A North Carolina Tar Heel in the Heart of Acadiana

I’m not accustomed to having windows open and to be wondering whether I ought to just go ahead and turn on the a/c on New Year’s Eve. Welcome to Southern Louisiana! Evidently this isn’t at all unheard of, around here. We’re also under a tornado watch, as a cold front is coming through overnight, dropping our temps from (low) 60 to 47 and (high) 76 to 59 for New Year’s Day. That’s still on the mild side, isn’t it? Uh, yes, it is.

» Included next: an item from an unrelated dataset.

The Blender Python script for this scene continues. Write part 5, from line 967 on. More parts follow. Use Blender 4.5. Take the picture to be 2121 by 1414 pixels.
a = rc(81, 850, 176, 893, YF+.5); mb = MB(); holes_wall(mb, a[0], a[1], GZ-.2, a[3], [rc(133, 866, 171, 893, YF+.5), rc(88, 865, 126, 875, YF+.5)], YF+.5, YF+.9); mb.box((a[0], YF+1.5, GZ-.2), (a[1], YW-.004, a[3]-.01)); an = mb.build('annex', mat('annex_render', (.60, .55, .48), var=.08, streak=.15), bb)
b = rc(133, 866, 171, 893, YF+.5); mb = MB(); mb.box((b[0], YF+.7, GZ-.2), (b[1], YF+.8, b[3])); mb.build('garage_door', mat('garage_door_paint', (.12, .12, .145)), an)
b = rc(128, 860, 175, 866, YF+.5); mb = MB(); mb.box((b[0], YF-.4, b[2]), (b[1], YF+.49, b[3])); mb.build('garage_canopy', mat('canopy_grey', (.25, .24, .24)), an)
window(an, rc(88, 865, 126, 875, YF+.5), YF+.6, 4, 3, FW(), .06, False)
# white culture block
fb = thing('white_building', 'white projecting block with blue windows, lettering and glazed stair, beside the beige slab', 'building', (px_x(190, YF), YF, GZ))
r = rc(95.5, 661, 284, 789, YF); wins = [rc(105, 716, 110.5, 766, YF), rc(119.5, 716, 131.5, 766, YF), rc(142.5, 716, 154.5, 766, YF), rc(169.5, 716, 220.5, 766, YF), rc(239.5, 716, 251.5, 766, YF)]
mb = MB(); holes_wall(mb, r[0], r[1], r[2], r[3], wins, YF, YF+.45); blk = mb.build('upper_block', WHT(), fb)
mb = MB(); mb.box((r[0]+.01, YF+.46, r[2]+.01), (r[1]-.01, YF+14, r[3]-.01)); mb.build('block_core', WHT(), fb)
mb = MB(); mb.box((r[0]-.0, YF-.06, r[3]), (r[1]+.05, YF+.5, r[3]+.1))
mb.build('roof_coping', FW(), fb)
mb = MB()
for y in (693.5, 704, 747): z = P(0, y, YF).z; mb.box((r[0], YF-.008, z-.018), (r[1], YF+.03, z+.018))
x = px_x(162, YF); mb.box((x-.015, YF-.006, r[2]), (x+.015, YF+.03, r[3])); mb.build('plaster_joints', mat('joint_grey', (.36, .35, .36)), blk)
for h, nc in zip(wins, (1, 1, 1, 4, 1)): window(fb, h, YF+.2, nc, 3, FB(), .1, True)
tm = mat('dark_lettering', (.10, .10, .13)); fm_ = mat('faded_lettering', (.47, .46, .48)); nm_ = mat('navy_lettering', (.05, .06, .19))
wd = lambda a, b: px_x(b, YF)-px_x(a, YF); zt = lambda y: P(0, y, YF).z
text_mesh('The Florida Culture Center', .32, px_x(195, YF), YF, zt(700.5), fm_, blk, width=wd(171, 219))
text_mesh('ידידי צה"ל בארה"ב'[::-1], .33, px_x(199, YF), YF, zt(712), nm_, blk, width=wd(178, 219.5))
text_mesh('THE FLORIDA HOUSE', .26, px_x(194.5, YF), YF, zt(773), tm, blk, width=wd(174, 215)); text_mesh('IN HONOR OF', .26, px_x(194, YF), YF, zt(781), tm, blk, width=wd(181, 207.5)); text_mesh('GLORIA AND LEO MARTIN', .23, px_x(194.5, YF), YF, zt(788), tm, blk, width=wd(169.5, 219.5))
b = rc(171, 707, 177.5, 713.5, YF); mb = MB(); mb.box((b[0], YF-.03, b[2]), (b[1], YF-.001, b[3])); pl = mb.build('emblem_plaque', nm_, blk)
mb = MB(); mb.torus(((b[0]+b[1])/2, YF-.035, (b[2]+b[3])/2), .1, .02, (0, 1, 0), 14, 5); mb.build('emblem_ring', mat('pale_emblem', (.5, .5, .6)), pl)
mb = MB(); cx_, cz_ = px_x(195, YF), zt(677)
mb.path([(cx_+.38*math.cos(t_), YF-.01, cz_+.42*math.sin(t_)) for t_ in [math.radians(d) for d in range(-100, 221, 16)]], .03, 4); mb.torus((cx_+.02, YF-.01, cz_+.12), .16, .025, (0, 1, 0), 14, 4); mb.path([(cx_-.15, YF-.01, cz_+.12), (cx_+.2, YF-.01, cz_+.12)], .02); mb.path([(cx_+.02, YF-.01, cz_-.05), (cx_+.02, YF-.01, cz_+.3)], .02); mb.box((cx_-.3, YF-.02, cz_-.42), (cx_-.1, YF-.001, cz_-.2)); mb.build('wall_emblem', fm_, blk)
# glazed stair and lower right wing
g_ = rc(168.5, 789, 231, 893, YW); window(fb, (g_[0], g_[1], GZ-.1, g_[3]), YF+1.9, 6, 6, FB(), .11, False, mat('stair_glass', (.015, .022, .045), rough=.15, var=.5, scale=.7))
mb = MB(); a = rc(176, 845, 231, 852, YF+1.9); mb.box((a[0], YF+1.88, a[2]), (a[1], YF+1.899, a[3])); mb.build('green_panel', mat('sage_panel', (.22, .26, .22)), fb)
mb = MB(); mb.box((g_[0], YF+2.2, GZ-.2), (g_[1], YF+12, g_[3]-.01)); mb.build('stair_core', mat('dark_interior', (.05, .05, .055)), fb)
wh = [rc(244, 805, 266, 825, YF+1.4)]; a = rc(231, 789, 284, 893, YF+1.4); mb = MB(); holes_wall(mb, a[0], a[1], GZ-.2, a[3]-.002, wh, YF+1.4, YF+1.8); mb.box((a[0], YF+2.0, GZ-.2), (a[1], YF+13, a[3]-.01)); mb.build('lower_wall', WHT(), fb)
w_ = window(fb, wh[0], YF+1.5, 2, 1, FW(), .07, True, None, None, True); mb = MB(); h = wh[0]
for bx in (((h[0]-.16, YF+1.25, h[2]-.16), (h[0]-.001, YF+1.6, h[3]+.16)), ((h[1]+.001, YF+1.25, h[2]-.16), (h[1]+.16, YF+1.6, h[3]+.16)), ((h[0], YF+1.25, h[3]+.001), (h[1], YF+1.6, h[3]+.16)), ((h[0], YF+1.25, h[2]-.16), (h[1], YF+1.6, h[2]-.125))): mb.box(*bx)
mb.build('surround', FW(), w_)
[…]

I haven’t done as much exploring of my region as I’d like. I live in a lovely town, one which date from about the same period as my home area in the Sandhills of North Carolina. That makes it one of the newer towns down here; there are towns like St. Martinville and New Iberia that date from the mid-1700s (and had European settlers in the area at what were simple trading outposts, much earlier, late 1600s-early 1700s). This area is also pretty “English,” in contrast to “Cajun,” although there’s a large Cajun population here. We are very much in the heart of Acadiana.

I grew up in town in NC but I have farming roots on both sides of my family. so the agricultural makeup of this area fascinates me. Now, I know what a tobacco field looks like, and peach orchards, and soybeans, and a variety of other crops grown in quantity up in The Old North State. But I’m not so sure what I’m looking at, yet, down here. I assume the recently-flooded fields that were so cleanly plowed and disked, just a couple weeks ago, are rice fields, as I live near the nation’s Rice Capitol, but that assumption is based entirely on my reading of the novels of Pearl S. Buck. They could be crawfish fields, too, but I’m more inclined to think the fields that had some water and a lot of plant growth even after being drained last year are the crawfish farms. I don’t know who can clear that up for me, yet, but I keep looking. Sugar cane, on the other hand, is pretty easy to recognize, and there’s a lot of that here and south toward the “coast –”

— if you can call it the coast. The Louisiana coastline is primarily swamp that becomes the Gulf oF Mexico, unlike the Carolinas’ flat and distinct sandy coastline.

Another big difference is that, although the Coastal Plain of NC is flat as flat can be, there are miles upon miles of woodlands. Here almost all land is under cultivation. The only place I’ve seen real forests are actually down along the Atchafalaya Swamp. Everywhere else, there are hedge rows and trees in people’s yards, but not acres and miles of woodland. That is peculiar, but it also gives one a vista that is out of this world — miles and miles of open land to the horizon, allowing you to see the moon coming up over the horizon and the water tower of the town maybe 12 miles away.

This is also a big beef area. I get a kick out of seeing pastures with cows and small lots with cows all around here. There are some breeds I know, like the Hereford, Brahma, Angus, and Charolais, and a couple of breeds I’m not sure of at all. They all help me feel at home, as cows are also a staple of the NC agricultural scene. More and more, this area, which has felt like home since my first visit nearly two years ago, is getting into my bones, and i absolutely love it.